The Human Terrain System is intended to give US commanders a better understanding of the complex cultural landscapes around them so they can avoid blunders that can spark violence and hamper counterinsurgency campaigns.

But the 75-page report by the American Anthropological Association says the program is beset with “potentially irreconcilable goals’’ and is too closely aligned with military intelligence gathering.

Chief among the group’s concerns is that the research gathered by the so-called human terrain teams might be used to kill or capture Afghans or Iraqis. The report, however, cites no evidence this is happening.

“We are not confident that all [human terrain] research teams can insure ‘no harm’ to those with whom they work, particularly since [the teams] are not able to maintain reliable control over data once collected,’’ says the group’s study, which was released yesterday.

There are risks to team members as well, the study group says: In the past two years, three have been killed, “a stark reminder that battle zones are first and foremost battle zones and not research spaces,’’ the study group says.

The unanswered questions about the program’s aims should come as warnings to social science organizations and federal agencies that expect their members and employees to follow ethical standards for the treatment of human subjects, the report says.

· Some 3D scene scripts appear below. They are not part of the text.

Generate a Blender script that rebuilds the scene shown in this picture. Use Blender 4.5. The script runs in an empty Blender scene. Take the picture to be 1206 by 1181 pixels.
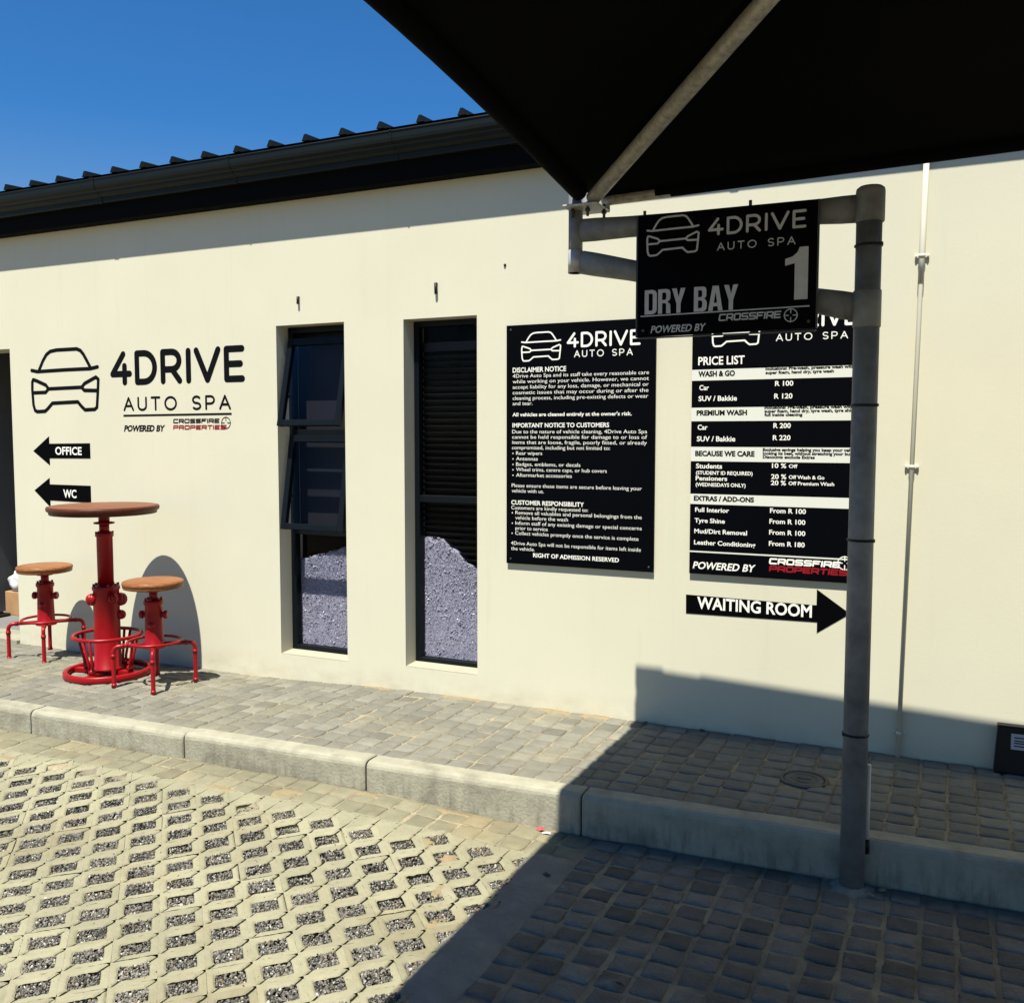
import bpy, math, random
import numpy as np
from mathutils import Vector, Matrix
random.seed(7); rng = np.random.default_rng(7)
S = bpy.context.scene
C = S.collection
R = math.radians

# ------------------------------------------------------------------ camera
cam = bpy.data.cameras.new('camera'); co = bpy.data.objects.new('camera', cam); C.objects.link(co)
cam.sensor_fit = 'HORIZONTAL'; cam.sensor_width = 36.0
cam.lens = 36.0 * 1104.7 / 1206.0
cam.clip_start = 0.05; cam.clip_end = 1000
CAM = np.array([0.0, 0.0, 1.5])
RT = np.array([0.90479118, 0.42585475, 0.00080537]); UP = np.array([-0.03038073, 0.06266174, 0.99757231]); FW = np.array([-0.42477044, 0.9026191, -0.06963357])
co.matrix_world = Matrix(((RT[0], UP[0], -FW[0], 0), (RT[1], UP[1], -FW[1], 0), (RT[2], UP[2], -FW[2], 1.5), (0, 0, 0, 1)))
S.camera = co

# ------------------------------------------------------------------ light
SUNDIR = Vector((-0.05, 1.0, -2.15)).normalized()
W = bpy.data.worlds.new('World'); S.world = W; W.use_nodes = True
nt = W.node_tree; bg = nt.nodes['Background']; sky = nt.nodes.new('ShaderNodeTexSky')
sky.sky_type = 'NISHITA'; sky.sun_disc = False
sky.sun_elevation = math.asin(-SUNDIR.z); sky.sun_rotation = R(180)
sky.air_density = 1.0; sky.dust_density = 0.15; sky.ozone_density = 3.0; sky.altitude = 300
tint = nt.nodes.new('ShaderNodeMix'); tint.data_type = 'RGBA'; tint.blend_type = 'MULTIPLY'; tint.inputs[0].default_value = 1.0
# deep clean blue of a clear southern sky high up, paler towards the horizon
wt = nt.nodes.new('ShaderNodeTexCoord'); wx = nt.nodes.new('ShaderNodeSeparateXYZ'); wr = nt.nodes.new('ShaderNodeValToRGB')
wr.color_ramp.elements[0].position = 0.06; wr.color_ramp.elements[0].color = (1.04, 0.99, 0.92, 1)
wr.color_ramp.elements[1].position = 0.30; wr.color_ramp.elements[1].color = (0.29, 0.78, 1.20, 1)
nt.links.new(wt.outputs['Generated'], wx.inputs[0]); nt.links.new(wx.outputs[2], wr.inputs[0]); nt.links.new(wr.outputs[0], tint.inputs[7])
nt.links.new(sky.outputs[0], tint.inputs[6]); nt.links.new(tint.outputs[2], bg.inputs[0]); bg.inputs[1].default_value = 0.057
sl = bpy.data.lights.new('sun', 'SUN'); so = bpy.data.objects.new('sun', sl); C.objects.link(so)
sl.energy = 5.0; sl.angle = R(0.5); sl.color = (1.0, 0.96, 0.845)
so.rotation_euler = SUNDIR.to_track_quat('-Z', 'Y').to_euler(); so.location = (0, -3, 8)
S.view_settings.view_transform = 'Standard'; S.view_settings.look = 'None'
S.view_settings.exposure = 0.98; S.view_settings.gamma = 1.0; S.view_settings.use_curve_mapping = False
S.cycles.max_bounces = 8; S.cycles.transparent_max_bounces = 12

# ------------------------------------------------------------------ materials
def mat(name, col, rough=0.6, metal=0.0, spec=0.5, var=0.0, vscale=6.0, bump=0.0, bscale=60.0, col2=None, c2scale=3.0, c2lo=0.5, c2hi=0.7, tone=0.0, coat=0.0, detail=6):
    m = bpy.data.materials.new(name); m.use_nodes = True; t = m.node_tree; N = t.nodes; L = t.links
    b = N['Principled BSDF']; b.inputs['Roughness'].default_value = rough; b.inputs['Metallic'].default_value = metal
    b.inputs['Specular IOR Level'].default_value = spec; b.inputs['Coat Weight'].default_value = coat
    b.inputs['Base Color'].default_value = (*col, 1)
    tc = N.new('ShaderNodeTexCoord'); g = N.new('ShaderNodeNewGeometry')
    pos = g.outputs['Position'] if False else tc.outputs['Object']
    cur = None
    def noise(sc, det=detail, ro=0.6):
        n = N.new('ShaderNodeTexNoise'); n.inputs['Scale'].default_value = sc; n.inputs['Detail'].default_value = det; n.inputs['Roughness'].default_value = ro
        L.new(pos, n.inputs['Vector']); return n
    if var or col2 or tone:
        rgb = N.new('ShaderNodeRGB'); rgb.outputs[0].default_value = (*col, 1); cur = rgb.outputs[0]
        if col2:
            n = noise(c2scale); mr = N.new('ShaderNodeMapRange'); mr.inputs[1].default_value = c2lo; mr.inputs[2].default_value = c2hi
            L.new(n.outputs[0], mr.inputs[0]); mx = N.new('ShaderNodeMix'); mx.data_type = 'RGBA'
            L.new(mr.outputs[0], mx.inputs[0]); L.new(cur, mx.inputs[6]); mx.inputs[7].default_value = (*col2, 1); cur = mx.outputs[2]
        if var:
            n = noise(vscale); mr = N.new('ShaderNodeMapRange'); mr.inputs[1].default_value = 0.25; mr.inputs[2].default_value = 0.75
            mr.inputs[3].default_value = 1 - var; mr.inputs[4].default_value = 1 + var
            L.new(n.outputs[0], mr.inputs[0]); vm = N.new('ShaderNodeVectorMath'); vm.operation = 'SCALE'
            L.new(cur, vm.inputs[0]); L.new(mr.outputs[0], vm.inputs['Scale']); cur = vm.outputs[0]
        if tone:
            a = N.new('ShaderNodeAttribute'); a.attribute_name = 'tone'
            mr = N.new('ShaderNodeMapRange'); mr.inputs[3].default_value = 1 - tone; mr.inputs[4].default_value = 1 + tone
            L.new(a.outputs['Fac'], mr.inputs[0]); vm = N.new('ShaderNodeVectorMath'); vm.operation = 'SCALE'
            L.new(cur, vm.inputs[0]); L.new(mr.outputs[0], vm.inputs['Scale']); cur = vm.outputs[0]
        L.new(cur, b.inputs['Base Color'])
    if bump:
        n = noise(bscale); bp = N.new('ShaderNodeBump'); bp.inputs['Strength'].default_value = bump; bp.inputs['Distance'].default_value = 0.01
        L.new(n.outputs[0], bp.inputs['Height']); L.new(bp.outputs[0], b.inputs['Normal'])
    return m

def glass_mat(name, tint, refl=0.05):
    m = bpy.data.materials.new(name); m.use_nodes = True; t = m.node_tree; N = t.nodes; L = t.links
    N.remove(N['Principled BSDF']); out = N['Material Output']
    tr = N.new('ShaderNodeBsdfTransparent'); tr.inputs[0].default_value = (*tint, 1)
    gl = N.new('ShaderNodeBsdfGlossy'); gl.inputs['Roughness'].default_value = 0.01; gl.inputs[0].default_value = (0.9, 0.95, 1, 1)
    fr = N.new('ShaderNodeFresnel'); fr.inputs[0].default_value = 1.5
    mx = N.new('ShaderNodeMixShader'); sc = N.new('ShaderNodeMath'); sc.operation = 'MULTIPLY'; sc.inputs[1].default_value = refl; L.new(fr.outputs[0], sc.inputs[0]); L.new(sc.outputs[0], mx.inputs[0]); L.new(tr.outputs[0], mx.inputs[1]); L.new(gl.outputs[0], mx.inputs[2])
    L.new(mx.outputs[0], out.inputs[0]); return m

M = {}
M['plaster'] = mat('cream_plaster', (0.544, 0.5227, 0.4037), 0.9, spec=0.12, var=0.03, vscale=1.6, bump=0.05, bscale=60)
M['inner'] = mat('grey_inner_wall', (0.16, 0.156, 0.152), 0.9, spec=0.2, var=0.08, vscale=3)
M['roofmetal'] = mat('dark_roof_sheet', (0.0055, 0.008, 0.009), 0.6, spec=0.08, var=0.15, vscale=4)
M['gutter'] = mat('dark_gutter_paint', (0.0055, 0.009, 0.0095), 0.42, spec=0.16, var=0.08, vscale=2)
M['fascia'] = mat('black_fascia', (0.0025, 0.003, 0.0035), 0.7, spec=0.04)
M['frame'] = mat('charcoal_window_frame', (0.0026, 0.0045, 0.0065), 0.42, spec=0.16, var=0.1, vscale=8)
M['blind'] = mat('black_blind', (0.010, 0.010, 0.013), 0.6, spec=0.3)
M['dark'] = mat('dark_room', (0.012, 0.012, 0.014), 0.9, spec=0.1)
M['glass'] = glass_mat('window_glass', (0.93, 0.94, 0.965))
M['panel'] = mat('black_sign_board', (0.0012, 0.0014, 0.0025), 0.55, spec=0.03, var=0.1, vscale=5)
M['vinyl'] = mat('black_vinyl', (0.0012, 0.0012, 0.0019), 0.6, spec=0.03)
M['white'] = mat('white_lettering', (0.72, 0.711, 0.648), 0.6, spec=0.1)
M['band'] = mat('white_band', (0.5704, 0.5796, 0.5152), 0.6, spec=0.2)
M['grey'] = mat('grey_reflective_lettering', (0.42, 0.43, 0.45), 0.5, spec=0.3, var=0.12, vscale=30)
M['black'] = mat('black_lettering', (0.003, 0.003, 0.0045), 0.6, spec=0.08)
M['redletter'] = mat('red_lettering', (0.22, 0.006, 0.012), 0.5, spec=0.2)
M['galv'] = mat('dark_galvanised_steel', (0.165, 0.172, 0.170), 0.55, metal=0.1, spec=0.4, var=0.30, vscale=14, bump=0.06, bscale=80, col2=(0.10, 0.10, 0.098), c2scale=5)
M['galvlight'] = mat('bright_galvanised_steel', (0.36, 0.34, 0.28), 0.5, metal=0.3, spec=0.4, var=0.35, vscale=45, bump=0.1, bscale=90, col2=(0.20, 0.19, 0.16), c2scale=28)
M['bracket'] = mat('pale_zinc_bracket', (0.40, 0.40, 0.38), 0.45, metal=0.3, var=0.2, vscale=20)
M['bolt'] = mat('dark_bolt', (0.04, 0.04, 0.042), 0.5, metal=0.4)
M['fabric'] = mat('black_shade_net', (0.0027, 0.0028, 0.0036), 0.9, spec=0.04, var=0.25, vscale=300, bump=0.15, bscale=400)
M['rubber'] = mat('black_plastic', (0.006, 0.006, 0.007), 0.5, spec=0.3)
M['red'] = mat('red_enamel_paint', (0.235, 0.0022, 0.005), 0.36, spec=0.28, var=0.10, vscale=10, bump=0.03, bscale=50)
M['whitepvc'] = mat('white_pvc_pipe', (0.5568, 0.5351, 0.435), 0.5, spec=0.2, var=0.03)
M['gritbed'] = mat('dark_grit_bed', (0.035, 0.031, 0.025), 0.95, spec=0.05, var=0.3, vscale=40)
M['white_plastic'] = mat('white_plastic', (0.42, 0.42, 0.44), 0.5)
M['kerb'] = mat('concrete_kerb', (0.300, 0.286, 0.218), 0.9, spec=0.12, var=0.16, vscale=9, bump=0.4, bscale=70, col2=(0.20, 0.186, 0.142), c2scale=6.5, c2lo=0.5, c2hi=0.72)
M['block'] = mat('grass_block_concrete', (0.250, 0.236, 0.160), 0.9, spec=0.12, var=0.11, vscale=12, bump=0.3, bscale=140, tone=0.10, col2=(0.225, 0.198, 0.122), c2scale=2.5, c2lo=0.5, c2hi=0.75)
M['cobble'] = mat('grey_cobble', (0.174, 0.167, 0.137), 0.88, spec=0.15, var=0.16, vscale=14, bump=0.6, bscale=110, tone=0.22, col2=(0.1935, 0.1806, 0.1333), c2scale=1.6, c2lo=0.5, c2hi=0.68)
M['cobbledark'] = mat('charcoal_cobble', (0.178, 0.156, 0.126), 0.9, spec=0.06, var=0.20, vscale=14, bump=0.8, bscale=100, tone=0.30, col2=(0.140, 0.119, 0.092), c2scale=2.2, c2lo=0.5, c2hi=0.7)
M['sand'] = mat('joint_sand', (0.29, 0.245, 0.165), 0.95, spec=0.05, var=0.25, vscale=16, bump=0.5, bscale=220, col2=(0.19, 0.165, 0.12), c2scale=3.0, c2lo=0.42, c2hi=0.6)
M['orangesand'] = mat('orange_sand', (0.255, 0.200, 0.118), 0.95, spec=0.05, var=0.15, vscale=30, bump=0.5, bscale=250)
M['haunch'] = mat('rough_cement', (0.21, 0.195, 0.165), 0.95, spec=0.1, var=0.2, vscale=8, bump=0.6, bscale=40, col2=(0.28, 0.235, 0.155), c2scale=4)
M['soil'] = mat('yard_ground', (0.20, 0.17, 0.12), 0.95, spec=0.05, var=0.2, vscale=2)
M['iron'] = mat('dark_iron_cover', (0.055, 0.058, 0.06), 0.55, metal=0.3, var=0.2, vscale=20)
M['box'] = mat('black_box_plastic', (0.0035, 0.0035, 0.005), 0.42, spec=0.3)
M['card'] = mat('brown_board', (0.35, 0.20, 0.09), 0.8, var=0.15, vscale=10)
M['leaf'] = mat('dry_leaf', (0.06, 0.04, 0.02), 0.8)
M['pinkred'] = mat('red_wrapper', (0.55, 0.05, 0.06), 0.6)

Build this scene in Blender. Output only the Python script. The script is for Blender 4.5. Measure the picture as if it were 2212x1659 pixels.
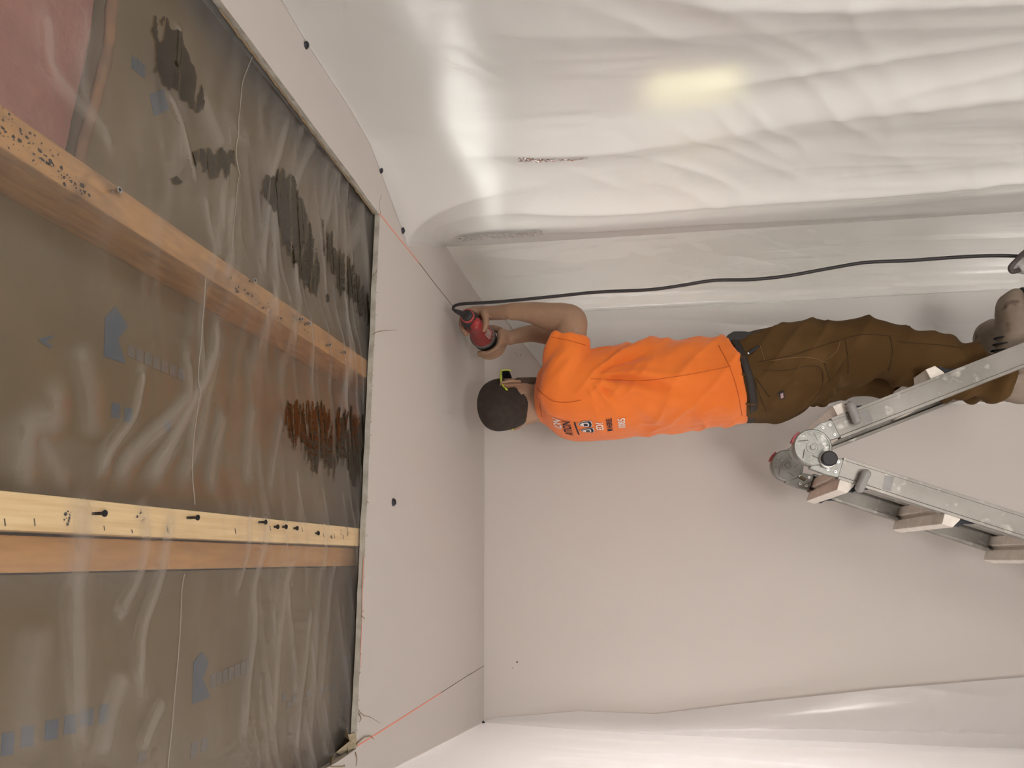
import bpy, bmesh, math, random
import numpy as np
from mathutils import Vector, Matrix
from mathutils.bvhtree import BVHTree

# ------------------------------------------------------------------ clear
for o in list(bpy.data.objects):
    bpy.data.objects.remove(o, do_unlink=True)
scene = bpy.context.scene
COL = scene.collection
random.seed(7)
rng = np.random.default_rng(7)

# ------------------------------------------------------------------ camera
# The phone was held sideways: world up points to the left of the picture.
ZC = 1.97                      # camera height
CEIL = 2.60                    # underside of the ceiling
FPX = 1661.0                   # focal length in pixels of the 2212 x 1659 frame
CX, CY = 1106.0, 829.5
AX = np.array([0.00322455, -0.97512845, 0.22161701])
AY = np.array([0.17567268, 0.21872404, 0.95984317])
AZ = np.array([-0.98444335, 0.03583699, 0.17200872])
MW = np.array([AX, AY, AZ])
EYE = np.array([0.0, 0.0, ZC])
cam_data = bpy.data.cameras.new('camera')
cam_data.sensor_fit = 'HORIZONTAL'
cam_data.sensor_width = 36.0
cam_data.lens = FPX / 2212.0 * 36.0
cam_data.clip_start = 0.02
cam = bpy.data.objects.new('camera', cam_data)
COL.objects.link(cam)
r_, d_, f_ = MW[:, 0], MW[:, 1], MW[:, 2]
cam.matrix_world = Matrix(((r_[0], -d_[0], -f_[0], EYE[0]), (r_[1], -d_[1], -f_[1], EYE[1]), (r_[2], -d_[2], -f_[2], EYE[2]), (0, 0, 0, 1)))
scene.camera = cam

# ------------------------------------------------------------------ world, lights, exposure
world = bpy.data.worlds.new('world')
scene.world = world
world.use_nodes = True
world.node_tree.nodes['Background'].inputs[0].default_value = (1.0, 0.93, 0.86, 1)
world.node_tree.nodes['Background'].inputs[1].default_value = 0.05
scene.view_settings.view_transform = 'Standard'
scene.view_settings.look = 'None'
scene.view_settings.exposure = 0.12
scene.view_settings.gamma = 1.0
scene.view_settings.use_curve_mapping = False


def area(name, loc, target, size, power, color, size_y=None):
    l = bpy.data.lights.new(name, 'AREA')
    l.energy = power
    l.color = color
    l.size = size
    if size_y:
        l.shape = 'RECTANGLE'
        l.size_y = size_y
    o = bpy.data.objects.new(name, l)
    COL.objects.link(o)
    o.location = loc
    o.rotation_euler = (Vector(target) - Vector(loc)).to_track_quat('-Z', 'Y').to_euler()
    return o


scene.cycles.max_bounces = 5
scene.cycles.diffuse_bounces = 3
scene.cycles.glossy_bounces = 2
scene.cycles.transmission_bounces = 4
scene.cycles.transparent_max_bounces = 8
scene.cycles.caustics_reflective = False
scene.cycles.caustics_refractive = False
scene.cycles.use_adaptive_sampling = True
scene.cycles.adaptive_threshold = 0.12
scene.cycles.adaptive_min_samples = 10
scene.cycles.use_light_tree = False

# lamps of the work site: beyond the curtain, behind the photographer, by the ladder; two fills added
area('lamp_beyond_curtain', (-1.5, 2.12, 1.85), (-0.4, 2.25, 1.5), 0.9, 23, (1.0, 0.96, 0.95))
area('lamp_site_floor', (-0.30, -1.05, 0.85), (0.45, 2.6, 1.6), 0.7, 42, (1.0, 0.95, 0.91))
area('lamp_site_corner', (0.55, -0.9, 0.95), (0.8, 2.7, 1.7), 0.6, 10, (1.0, 0.95, 0.91))  # unseen fill added to brighten the back corner past the man
area('lamp_by_ladder', (-0.15, 1.75, 0.12), (0.45, 2.2, 2.4), 0.5, 4, (1.0, 0.94, 0.88))
area('lamp_next_room_floor', (1.50, 2.74, 0.30), (1.02, 2.6, 2.0), 0.36, 6, (1.0, 0.96, 0.92))  # unseen fill added to brighten the sheet from behind, low down


# ------------------------------------------------------------------ measuring helpers
def ray(px, py):
    return MW @ np.array([px - CX, py - CY, FPX])


def at(px, py, Y):
    """point of the place seen at (px, py) of the frame, Y metres away"""
    r = ray(px, py)
    return EYE + r * (Y / r[1])


def at_z(px, py, z):
    r = ray(px, py)
    return EYE + r * ((z - ZC) / r[2])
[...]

Greg Mueller, a spokesman for the Human Terrain System office at Fort Monroe, Va., had no comment. But information provided by the office in April to the report’s authors is included as an appendix. The response says no human terrain personnel “have or are currently engaged in identification of specific individuals for lethal targeting.’’

The response adds that the identities of Afghans and Iraqis who provide information to the teams are carefully protected so insurgent groups don’t retaliate against them.

The program complies with ethical guidelines used by professional organizations, including the American Anthropological Association, according to the office.

But Robert Albro, one of the study’s authors and an assistant professor of international communication at American University, said it is not clear when those standards will be complete or what they will be.

“There’s a significant lack of public transparency about that process,’’ Albro said. “And there’s no reason not to be transparent about that.’’

There are 27 human terrain teams; 21 are in Iraq and six are in Afghanistan, according to the April comments from the Human Terrain System office.

The association’s report says managers of the project have been adamant that it is not an intelligence-gathering program. And the report acknowledges there is no known system for feeding data from the terrain teams to intelligence agencies.

But confusion over the program’s structure and uncertainty over where the information goes means there is a significant likelihood that human terrain data will be used as part of military intelligence, the report says.

There are plenty of ways social scientists can work with the military, the study says, and the authors worry that the human terrain effort will sidetrack those opportunities.

“This program is not a good face for what the relationship should be,’’ Albro said.